With a harshness unexampled in his life, and of which he seemed always to preserve the silent and painful remembrance, Washington remained deaf to the noble appeal of his prisoner. He did not even do Major André the honor of answering him. "Am I then to die thus?" said the unfortunate man when he perceived the gibbet. Then immediately recovering himself, "I pray you to bear witness that I die as a man of honor," said he to the American officer charged with seeing to his punishment. Washington himself paid homage to him. "André has suffered his penalty with that strength of mind which might be expected from a man of that merit and from so brave an officer," wrote he. "As for Arnold, he lacks pluck. The world will be surprised if it do not yet see him hanged on a gibbet."

A monument was erected in Westminster Abbey to the memory of Major André, "the victim of his devotion to his king and country." His remains repose there since the year 1821. The vengeance and anger of the Americans vainly pursued General Arnold, who was henceforth occupied in the war at the head of the English troops, with all the passion of a restless hatred. Spite and wounded vanity, linked with the shameful necessities of an irregular life, had drawn him into treason. He lived twenty years after, enriched and despised by the enemies of his country. "What would you have done to me if you had succeeded in taking me?" he asked one day of an American prisoner. "We would have separated from your body that one of your limbs which had been wounded in the service of the country," answered the militia-man calmly, "and we would have hanged the rest on a gibbet."

Fresh perplexities were assailing General Washington, scarcely recovered from the sad surprise which Arnold's treason had caused him. He had pursued for almost a year the reorganization of his army, when the successive mutinies among the Pennsylvania troops threatened to reach those of New Jersey, and to extend by degrees into all the corps secretly tampered with by Sir Henry Clinton. Mr. Laurens, formerly president of Congress, and charged with negotiating a treaty of alliance and of loan with Holland, had been captured by an English ship.
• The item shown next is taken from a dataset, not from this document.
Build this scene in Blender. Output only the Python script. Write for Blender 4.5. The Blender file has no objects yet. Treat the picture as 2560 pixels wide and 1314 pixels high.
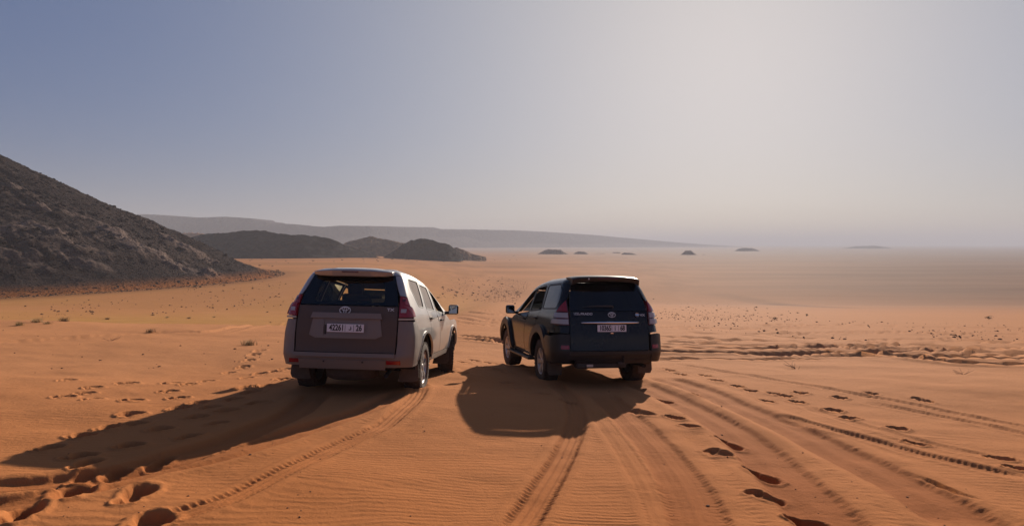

He was imprisoned in the Tower, when his son, an aide-de-camp of Washington, set out for France. "The country's own strength is exhausted," wrote the general-in-chief. "Alone we cannot raise the public credit and furnish the funds necessary to continue the war. The patience of the army is at an end. Without money we can make but a feeble effort, probably the last one."

As well as money, Colonel Laurens was charged to ask for a reinforcement of troops. France furnished all that her allies asked. M. Necker, clever and bold, was equal, by means of successive loans, to all the charges of the war. In a few months King Louis XVI. had lent or guaranteed more than sixteen million pounds for the United States. A French fleet, under the orders of the Count de Grasse, set out on the 21st of March, 1781. Arrived at Martinique on the 28th of April, the Count de Grasse, despite the efforts of Admiral Hood to block his passage, took the island of Tobago from the English. On the 3rd of September he brought Washington a reinforcement of three thousand five hundred men and twelve hundred thousand pounds in specie. The soldiers as well as the subsidies were intrusted to Washington personally. No dissension had ever arisen between the general and his foreign auxiliaries. By that natural authority which God had bestowed on him, Washington was always and naturally the superior and chief of all those who came near him.